--- BEGIN Provided material ---

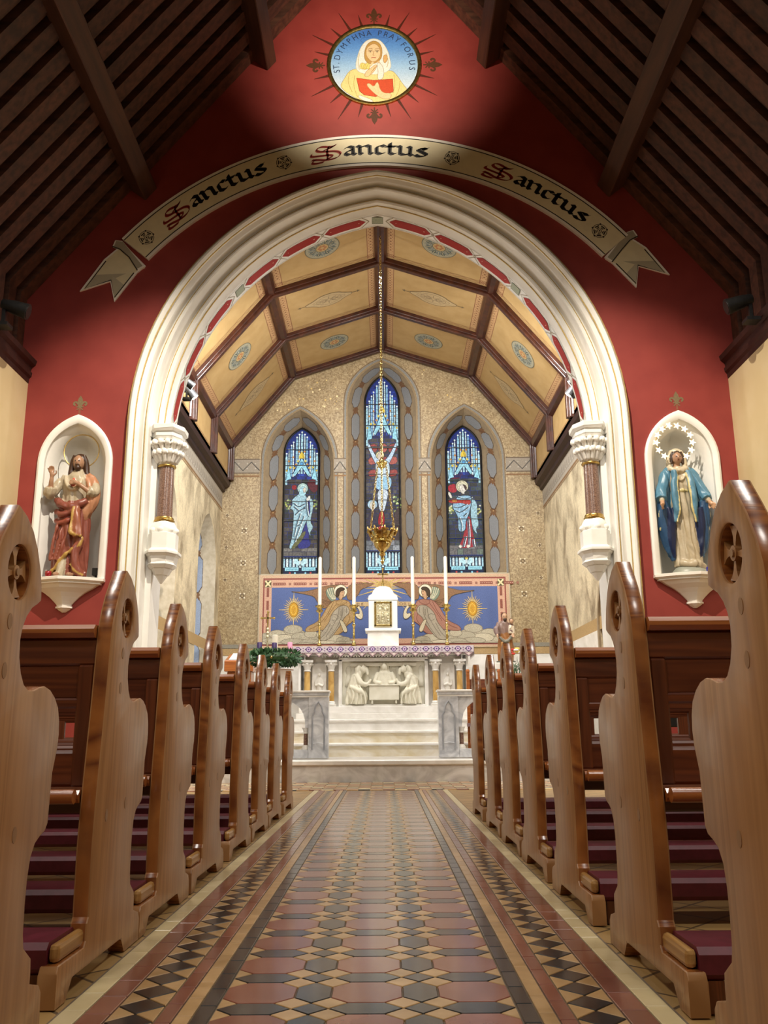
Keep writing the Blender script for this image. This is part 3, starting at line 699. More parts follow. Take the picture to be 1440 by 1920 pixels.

--- END Provided material ---
--- BEGIN Provided material ---

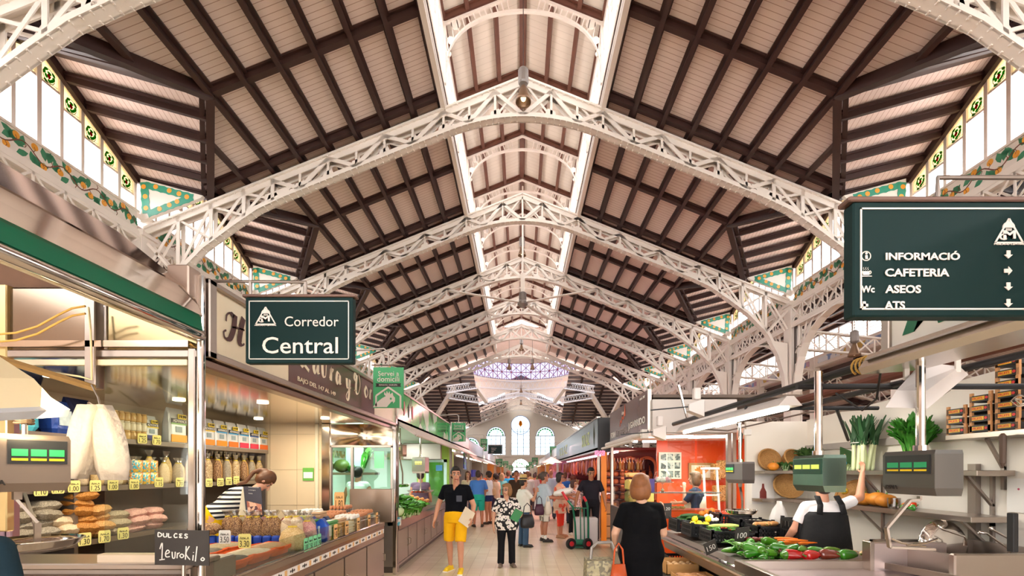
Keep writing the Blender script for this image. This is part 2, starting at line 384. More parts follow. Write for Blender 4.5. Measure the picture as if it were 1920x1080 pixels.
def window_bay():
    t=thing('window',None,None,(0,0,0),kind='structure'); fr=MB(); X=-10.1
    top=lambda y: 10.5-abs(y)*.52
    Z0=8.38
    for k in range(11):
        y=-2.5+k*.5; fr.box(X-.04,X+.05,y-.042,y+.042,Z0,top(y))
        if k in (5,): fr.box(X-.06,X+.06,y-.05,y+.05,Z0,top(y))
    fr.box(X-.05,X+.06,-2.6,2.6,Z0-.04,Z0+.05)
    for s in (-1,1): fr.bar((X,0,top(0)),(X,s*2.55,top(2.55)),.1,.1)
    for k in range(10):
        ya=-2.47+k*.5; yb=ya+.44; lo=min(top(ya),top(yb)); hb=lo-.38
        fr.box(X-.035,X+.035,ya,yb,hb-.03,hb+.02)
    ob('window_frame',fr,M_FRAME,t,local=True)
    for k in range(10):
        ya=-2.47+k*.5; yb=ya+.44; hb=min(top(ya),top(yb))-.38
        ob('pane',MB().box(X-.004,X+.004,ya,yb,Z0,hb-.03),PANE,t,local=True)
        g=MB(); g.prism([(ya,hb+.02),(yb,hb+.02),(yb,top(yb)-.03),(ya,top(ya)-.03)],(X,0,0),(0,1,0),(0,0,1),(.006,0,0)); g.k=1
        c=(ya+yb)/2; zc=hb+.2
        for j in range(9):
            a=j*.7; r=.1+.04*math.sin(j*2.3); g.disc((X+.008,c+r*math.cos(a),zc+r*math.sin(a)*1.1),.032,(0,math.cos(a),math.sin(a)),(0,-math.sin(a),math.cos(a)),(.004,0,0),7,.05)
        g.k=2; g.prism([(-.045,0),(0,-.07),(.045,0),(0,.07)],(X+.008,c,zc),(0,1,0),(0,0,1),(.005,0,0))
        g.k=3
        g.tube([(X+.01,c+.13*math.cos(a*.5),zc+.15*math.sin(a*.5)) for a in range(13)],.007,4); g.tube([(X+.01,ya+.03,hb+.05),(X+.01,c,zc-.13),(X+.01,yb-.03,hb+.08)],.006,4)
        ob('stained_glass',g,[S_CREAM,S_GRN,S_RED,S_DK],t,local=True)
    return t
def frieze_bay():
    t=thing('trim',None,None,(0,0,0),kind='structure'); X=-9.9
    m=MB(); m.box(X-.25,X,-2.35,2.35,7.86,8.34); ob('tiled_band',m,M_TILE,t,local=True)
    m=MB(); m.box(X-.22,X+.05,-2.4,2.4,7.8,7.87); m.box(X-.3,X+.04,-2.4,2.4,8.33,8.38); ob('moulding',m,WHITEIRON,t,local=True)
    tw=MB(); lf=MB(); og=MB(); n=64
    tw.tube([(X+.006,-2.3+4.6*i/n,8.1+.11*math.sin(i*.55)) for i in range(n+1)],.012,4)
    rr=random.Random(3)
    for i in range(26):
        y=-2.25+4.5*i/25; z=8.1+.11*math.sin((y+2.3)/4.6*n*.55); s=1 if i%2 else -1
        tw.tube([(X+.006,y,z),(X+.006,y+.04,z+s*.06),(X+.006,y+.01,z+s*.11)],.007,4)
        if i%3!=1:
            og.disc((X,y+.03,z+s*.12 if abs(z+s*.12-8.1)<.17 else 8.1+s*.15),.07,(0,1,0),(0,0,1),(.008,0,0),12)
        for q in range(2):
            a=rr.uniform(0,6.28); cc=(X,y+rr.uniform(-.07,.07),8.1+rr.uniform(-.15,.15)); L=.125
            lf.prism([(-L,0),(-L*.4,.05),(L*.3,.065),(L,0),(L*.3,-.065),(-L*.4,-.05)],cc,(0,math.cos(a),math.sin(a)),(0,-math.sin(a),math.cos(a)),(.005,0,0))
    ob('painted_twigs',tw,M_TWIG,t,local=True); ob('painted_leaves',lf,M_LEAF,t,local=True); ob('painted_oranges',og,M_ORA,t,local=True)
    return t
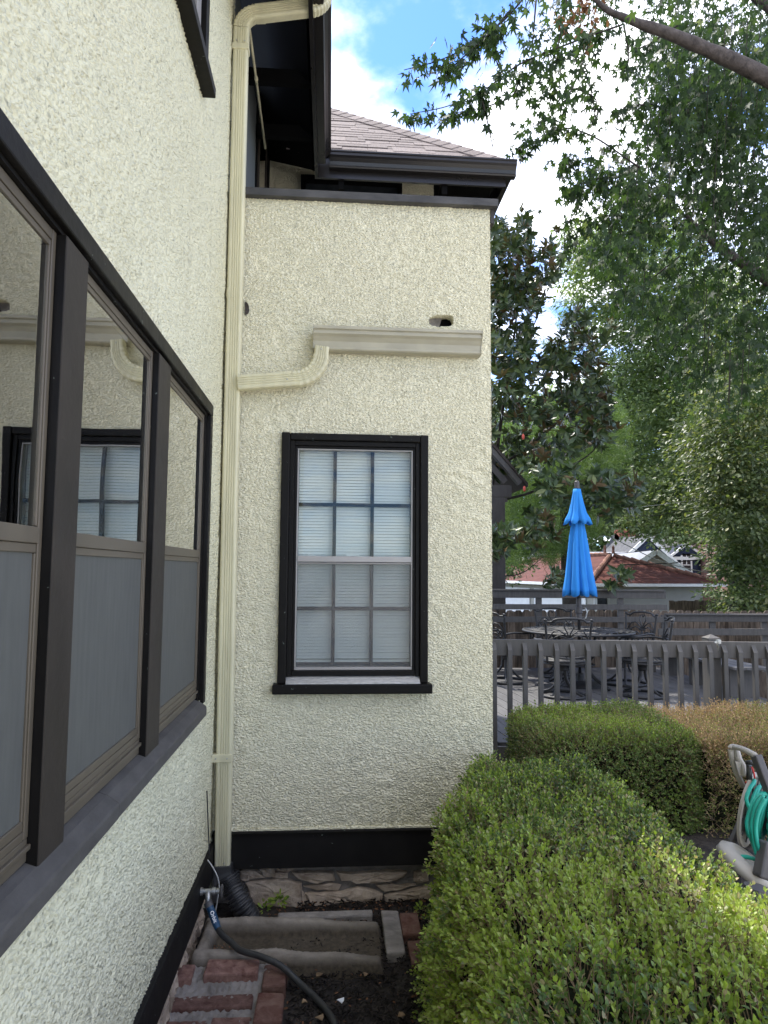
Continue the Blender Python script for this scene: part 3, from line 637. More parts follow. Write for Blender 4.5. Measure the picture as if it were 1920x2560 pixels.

--- END Provided material ---

### [What the task requires]
Identify and copy lines that hold the string "Keep".

### [Result of this exercise]
Keep writing the Blender script for this image. This is part 3, starting at line 699. More parts follow. Take the picture to be 1440 by 1920 pixels.
Keep writing the Blender script for this image. This is part 2, starting at line 384. More parts follow. Write for Blender 4.5. Measure the picture as if it were 1920x1080 pixels.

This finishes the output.